Technicals | Sep 27 2017

Bottom Line 26/09/17

Daily Trend: Up
Weekly Trend: Up
Monthly Trend: Up
Support Levels: 2405 / 2322 / 2233 / 2187
Resistance Levels: 2509 (all time highs)

Technical Discussion

The S&P 500 is currently in it's fifth longest streak in history without a 5% correction having taken place, and this will become the longest in history by mid December if such a correction fails to occur by then. Goldman Sachs have a bear market risk indicator and this is now showing the risk of a decent correction rising to 67%. The U.S markets are certainly looking well stretched and technically in our view there is the possibility that a corrective phase has already been evolving here since August, even with price recently finding itself back into blue sky territory.

Last night markets in the U.S were slightly weaker as tensions grew yet again with North Korea, with the majors down anywhere between 0.22% and 0.88% with the tech sector being the weaker. Yet more interestingly the Volatility Index (VIX), commonly known as Wall Street's fear gauge, closed up 6.47%. So something could be simmering away here behind the scenes, although we have been seeing signs of this for a couple of months now with little coming from it. Continuing to tread cautiously.   
 
Reasons to stay longer term bullish (yet overdue for a medium term breather):
→ S&P 500 earnings remain well supported overall
→ Elliott Wave count continues to have motive bigger picture
→ retracements have been healthy and well supported to this point
→ price is continuing to push into new all time highs
→ yet a pullback is now well overdue 

'The ending diagonal continues to be in play and as we've talked about in our last few reviews, has already fulfilled all its criteria in regards to being complete.' Yet price action is simply continuing to push on into new all time highs even as recent as late last week. So this may seem an odd thing to say yet we do still see scope for price action to have been in corrective mode since the 8th August rejection bar. What followed post this was a break below the lower boundaries of our proposed longer term bearish ending diagonal. This was via a simple a-b-c corrective type move, with the recent support that came in post this also potentially corrective to the upside, even though price has tagged new highs as part of the process. So sticking with our continuing need to see a healthy medium term breather, our ideal scenario from here is for an expanded flat (a)-(b)-(c) corrective move to continue to evolve over the coming weeks which should take price back down towards the 200 day moving average circa 2400 for starters.

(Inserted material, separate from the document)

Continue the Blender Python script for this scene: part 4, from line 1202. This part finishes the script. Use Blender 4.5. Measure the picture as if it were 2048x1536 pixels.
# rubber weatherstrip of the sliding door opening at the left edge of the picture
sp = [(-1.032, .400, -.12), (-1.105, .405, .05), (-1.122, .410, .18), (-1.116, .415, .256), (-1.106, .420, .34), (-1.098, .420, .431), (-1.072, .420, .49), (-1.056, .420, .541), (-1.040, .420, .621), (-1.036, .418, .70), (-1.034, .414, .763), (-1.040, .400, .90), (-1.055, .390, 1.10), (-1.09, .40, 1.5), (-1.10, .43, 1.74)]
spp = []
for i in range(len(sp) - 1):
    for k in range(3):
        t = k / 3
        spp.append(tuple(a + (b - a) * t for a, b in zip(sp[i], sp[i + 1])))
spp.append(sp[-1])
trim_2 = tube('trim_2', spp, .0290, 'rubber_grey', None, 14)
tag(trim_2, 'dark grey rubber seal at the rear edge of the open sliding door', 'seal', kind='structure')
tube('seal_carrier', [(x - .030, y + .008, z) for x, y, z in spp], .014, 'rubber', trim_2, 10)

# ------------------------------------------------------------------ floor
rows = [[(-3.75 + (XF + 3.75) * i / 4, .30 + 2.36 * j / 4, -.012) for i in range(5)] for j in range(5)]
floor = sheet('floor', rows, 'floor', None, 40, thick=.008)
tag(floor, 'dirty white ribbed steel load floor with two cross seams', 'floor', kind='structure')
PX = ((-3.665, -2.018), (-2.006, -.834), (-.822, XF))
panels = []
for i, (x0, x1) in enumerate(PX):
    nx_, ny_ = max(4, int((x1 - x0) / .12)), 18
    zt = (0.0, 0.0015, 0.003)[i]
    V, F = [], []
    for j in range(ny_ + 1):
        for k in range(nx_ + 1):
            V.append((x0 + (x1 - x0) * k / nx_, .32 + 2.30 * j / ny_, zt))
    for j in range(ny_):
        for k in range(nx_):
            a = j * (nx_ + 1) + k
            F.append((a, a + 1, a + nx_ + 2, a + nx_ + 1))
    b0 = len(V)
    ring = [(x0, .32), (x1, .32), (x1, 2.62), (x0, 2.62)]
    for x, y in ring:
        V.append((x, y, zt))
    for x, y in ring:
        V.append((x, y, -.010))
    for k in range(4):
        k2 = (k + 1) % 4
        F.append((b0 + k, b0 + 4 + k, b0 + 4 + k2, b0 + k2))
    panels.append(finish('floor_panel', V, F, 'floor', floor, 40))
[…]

It would be here that we would be locking in an intermediate Wave-A only, with further consolidation likely to follow until the full A-B-C corrective move finally completes. Naturally enough if price just continues to push on north from here, then symmetry will be lost on the proposed pattern and yet again price action will be negating our immediate analysis. We continue to be longer term bullish regardless of any short to medium term gyrations in price, yet for the longer term trend to remain robust and healthy, some form of pullback is going to be required at some stage soon, if it already isn't in the process of occurring. As stated, we recommend exercising caution from here. 

Trading Strategy

Cyclic trends in either direction are very difficult to put a halt to. The U.S markets have been in bullish mode ever since the 2009 post GFC lows were locked into place, and as we've said in numerous reviews, we continue to believe that there is still plenty of fuel left in the tank just yet. Yet our Elliott Wave count and interpretation of the immediate pattern to hand is calling for a multi month breather, although basis the overall trend we continue to believe it will be a shallow affair and nothing to be concerned about bigger picture. This market is very high risk to try and short though, so even when we are finally granted the breather we are looking for, we are going to stay sidelined throughout the process and simply continue to look for a buying opportunity post all this yet from lower levels. Riding the longer term uptrend is the aim, not betting against it!